Tuesday, September 30, 2014

Family Life by Akhil Sharma

I've been bogged down by a hectic work schedule and sick babies for the last couple of weeks, but amid the sleep deprivation, messy apartment and seasonal allergies, I was able to read an incredible book that I must urge you all to read ASAP. It's the kind of novel that really gets under your skin and stays with you... maybe even changes your perspective on life.

Beautifully and simply written, Family Life by Akhil Sharma is truly a masterpiece. The story is autobiographical, of a lower middle class immigrant family with two young boys that emigrates to the United States with heavy hearts and big dreams. At first, they are all eager and desperate to go to America. Their departure is a big deal by Indian standards -- the whole town gathers to gawk at their airplane tickets, and rumors of the good life in America spread quickly. "Americans clean themselves with paper, not water,"says a classmate. Ajay replies, "That's nothing. On an airplane, the stewardess has to give you whatever you ask for. I'm going to ask for a baby tiger."
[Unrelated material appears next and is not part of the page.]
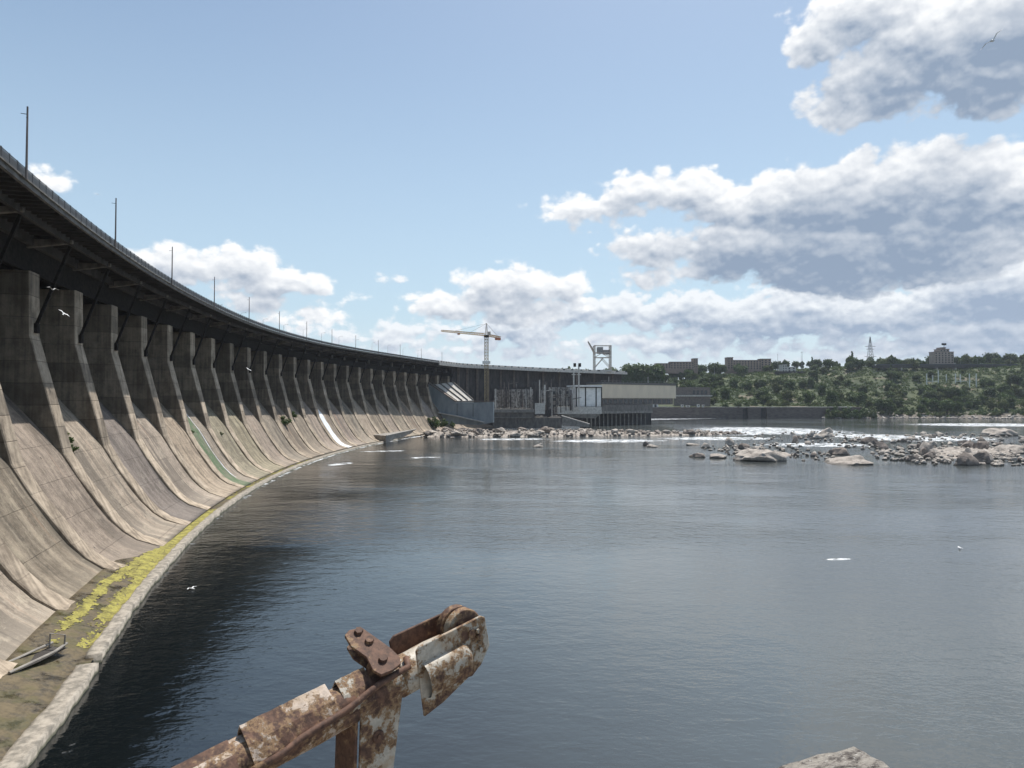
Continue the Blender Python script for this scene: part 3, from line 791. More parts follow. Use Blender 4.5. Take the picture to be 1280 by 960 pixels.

The parents are sweet and innocent, but demanding of their children. As they all navigate the cultural differences and try to find a sense of belonging in America, their sons - Birju and Ajay, are gradually adapting. Birju finds assimilating a bit easier, succeeding in school, making friends, even securing a girlfriend. For Ajay, things are a bit harder. He is homesick for India, and struggles to adapt in school. The nuances of the immigrant experience are depicted just perfectly on these pages - with a combination of humor and pain, you will cringe, you will laugh. Until the accident that changes everything.

While the Mishras are celebrating Birju's acceptance into Bronx High School of Science and day dreaming of their golden future ahead, Birju hits his head while diving into a swimming pool and suffers severe brain damage. He and his family are left with nothing. His mother turns to desperate and heartbreaking attempts to revive her older son, his father becomes severely depressed and becomes and alcoholic, and Ajay is confused, neglected, alone. This family's entire life circles around the 24/7 care of Birju, who will always be unresponsive. The whole book proceeds to unravel the three minutes that Birju was under water, and how those three minutes changed all their lives. There is no more hope or happiness, only anger and pain. Still, the writing is so lovely, so heavy - that I had to stop and look away many times to just breathe. It's Sharma's amazing writing that left me breathless.

Our narrator, young and naive Ajay, is the one who enraptures the audience and absorbs you into this story, despite the endless tragedy. The way he describes bathing his brother, or his conversations with God, or his discovery of Hemingway, or that he "used to think my father had been assigned to us by the government” - all of it is both heartwarming and heartwrenching. Ajay's voice is clear and authentic, he is so lovable that it makes this terribly depressing book somewhat miraculous. He tells us that “we have to keep trusting God. We can’t just trust God when he’s doing what we want. We have to trust him even when things are not as we would like them.” In the end, Ajay is the only one who can lift himself away from all the misery -- but even when he becomes a successful young man, vacationing on a beach with a beautiful woman, he can't seem to leave behind Birju. And neither can we.